Jakarta (PARADE.ID)-Ketua Indonesia Cyber Security Forum (ICSF) Ardi K Sutedja mengatakan, kesadaran masyarakat untuk melaporkan kejahatan siber ke penegak hukum harus terus didorong.
Alasannya, kata dia, agar pelaporan tersebut bisa menjadi contoh dan dipelajari oleh orang lain yang mungkin mengalami kejadian serupa. Selain itu, biar ke depan juga bisa ditemukan cara pencegahan atas tindak kejahatan tersebut.
“Harus ditanamkan kesadaran bahwa melapor kejahatan adalah kewajiban yang dapat membantu mencegah orang lain menjadi korban kejahatan siber,” ujar Ardi, Kamis (10 Desember 2020).
Menurut Ardi, alasan umum korban kejahatan siber enggan melapor ke kepolisian karena proses “penyelidikan kasus yang dianggap ribet” dan pengembalian kerugian yang lama meskpun pelaku telah ditangkap dan diadili.
“Ada banyak ekpektasi dari korban yang seringkali minta kerugian yang dideritanya dikembalikan,” Ardi menjelaskan.
Padahal, tutur dia, proses penyilidikan lama karena kepolisian harus teliti dan berhati-hati dalam barang bukti dan pemberkasan perkara. Kalau proses tersebut tidak lengkap, akan sulit untuk mengajukannya ke proses peradilan.
Hal senada juga disampaikan Direktur Eksekutif ICT Institute, Heru Sutadi yang mengatakan, bahwa setiap kasus kejahatan siber memang sebaiknya dilaporkan ke aparat penegak hukum untuk diproses, dijadikan sebagai pembelajaran, dan pencegahan bagi masyarakat umum.
Jika ingin melaporkan kasus berkaitan data pribadi, Heru mengatakan, harus ditemukan unsur pidana terlebih dahulu—jika tidak ada, sulit bagi penegak hukum memprosesnya—misal, karena menjadi korban pencopetan atau sistem platform e-commerce telah diretas hacker sehingga data pengguna bocor atau dicuri.
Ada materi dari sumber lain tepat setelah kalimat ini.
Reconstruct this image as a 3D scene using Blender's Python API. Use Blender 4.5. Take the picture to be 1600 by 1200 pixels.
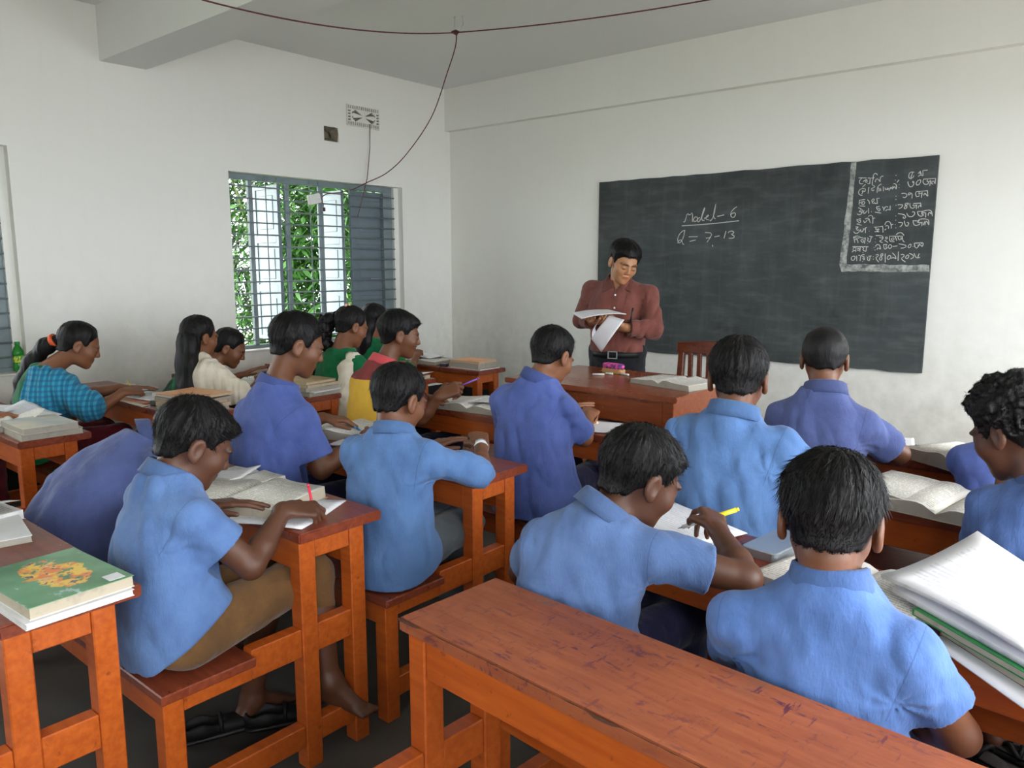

Untuk itu, ia mendorong agar RUU Pelindungan Data Pribadi segera disahkan untuk mempermudah pemrosesan kasus yang terkait dengan data pribadi.
Saat ini pemerintah dan DPR masih membahas RUU PDP dan diperkirakan tahun depan telah disahkan—molor dari target yang harusnya diketok akhir 2020.
Dengan ada UU PDP nanti, menurut Heru, pengguna memiliki hak untuk menghapus data, memindahkan data, mengoreksi data, dan tentu data mendapat pengamanan semestinya.